Data-wise, the US economic docket featured inflationary readings for March. The Fed’s favorite measure of inflation, the Core Personal Consumer Expenditures (PCE), rose by 5.2% y/y lower than expectations, indicating that inflation excluding volatile items is peaking. The data further strengthens the case for a Federal Reserve rate hike in the next week, as the US central bank chief Jerome Powell expressed during the month that a 50-bps increase is “on the table.”
Analysts at TD Securities expressed that “we now expect the Fed to deliver three consecutive 50bp hikes (in May, June, and July) and subsequently hike rates by 25bp per meeting until they reach a terminal funds rate of 3.25% by March 2023.”
The Eurozone docket featured inflationary figures.

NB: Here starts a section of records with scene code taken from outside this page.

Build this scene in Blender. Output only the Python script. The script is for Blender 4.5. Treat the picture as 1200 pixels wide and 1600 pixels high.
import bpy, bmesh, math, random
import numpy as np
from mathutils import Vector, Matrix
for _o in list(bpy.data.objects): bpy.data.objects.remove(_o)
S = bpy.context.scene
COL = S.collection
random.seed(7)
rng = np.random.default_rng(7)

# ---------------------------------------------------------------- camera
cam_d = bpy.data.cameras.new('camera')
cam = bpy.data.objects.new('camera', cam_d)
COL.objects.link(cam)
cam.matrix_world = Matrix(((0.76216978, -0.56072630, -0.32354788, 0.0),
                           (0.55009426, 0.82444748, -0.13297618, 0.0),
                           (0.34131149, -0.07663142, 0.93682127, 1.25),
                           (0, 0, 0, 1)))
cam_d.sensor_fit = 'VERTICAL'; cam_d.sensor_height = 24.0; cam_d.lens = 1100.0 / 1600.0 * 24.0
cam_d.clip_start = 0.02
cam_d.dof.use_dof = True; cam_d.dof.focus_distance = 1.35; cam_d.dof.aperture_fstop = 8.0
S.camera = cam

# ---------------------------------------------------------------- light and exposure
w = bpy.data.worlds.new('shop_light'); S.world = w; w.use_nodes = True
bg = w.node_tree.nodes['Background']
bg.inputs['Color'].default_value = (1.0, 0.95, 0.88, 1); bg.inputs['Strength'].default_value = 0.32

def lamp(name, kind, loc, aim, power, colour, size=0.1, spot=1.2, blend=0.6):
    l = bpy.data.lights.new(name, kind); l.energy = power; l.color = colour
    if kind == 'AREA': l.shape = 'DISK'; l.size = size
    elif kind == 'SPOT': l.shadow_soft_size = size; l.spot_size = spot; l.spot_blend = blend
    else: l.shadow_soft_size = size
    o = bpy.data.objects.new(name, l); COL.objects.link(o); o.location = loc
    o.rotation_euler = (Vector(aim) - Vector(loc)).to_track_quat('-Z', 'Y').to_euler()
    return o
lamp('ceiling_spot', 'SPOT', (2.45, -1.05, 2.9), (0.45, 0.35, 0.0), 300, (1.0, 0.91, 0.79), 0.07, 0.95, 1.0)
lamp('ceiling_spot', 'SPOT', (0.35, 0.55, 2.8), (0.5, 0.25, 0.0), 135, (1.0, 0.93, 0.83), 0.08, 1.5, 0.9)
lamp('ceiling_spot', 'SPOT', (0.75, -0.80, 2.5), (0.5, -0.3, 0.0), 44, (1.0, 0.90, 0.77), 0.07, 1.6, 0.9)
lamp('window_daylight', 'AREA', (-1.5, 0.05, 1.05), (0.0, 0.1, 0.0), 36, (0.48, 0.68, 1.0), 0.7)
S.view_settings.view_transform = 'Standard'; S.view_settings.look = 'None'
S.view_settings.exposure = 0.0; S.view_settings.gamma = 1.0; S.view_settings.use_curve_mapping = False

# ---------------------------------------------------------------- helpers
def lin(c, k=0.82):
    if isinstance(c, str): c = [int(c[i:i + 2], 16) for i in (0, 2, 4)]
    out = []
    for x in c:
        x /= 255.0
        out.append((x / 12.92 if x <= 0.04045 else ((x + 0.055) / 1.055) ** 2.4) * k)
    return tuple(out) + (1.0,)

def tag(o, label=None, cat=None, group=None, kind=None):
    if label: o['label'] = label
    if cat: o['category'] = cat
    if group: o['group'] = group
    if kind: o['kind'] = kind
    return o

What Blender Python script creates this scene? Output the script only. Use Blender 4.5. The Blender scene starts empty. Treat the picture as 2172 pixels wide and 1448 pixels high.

France’s inflation rose above expectations and the previous reading, to 4.8% y/y, while French HICP reached 5.4%. Regarding the whole Eurozone, general inflation climbed to 7.5%. Additionally, GDP for Q1 rose to 5%, aligned with estimations.
In the week ahead, the Eurozone and US dockets would be packed. The Eurozone docket would feature a raft of Retail Sales, PMIs, Industrial Production, and Unemployment rates from Germany, Italy, Spain, France, and the block.
On the US front, the docket would reveal S%P Global PMIs, ISM PMIs, the Federal Reserve monetary policy meeting, ADP Employment Change, and the Nonfarm Payrolls report.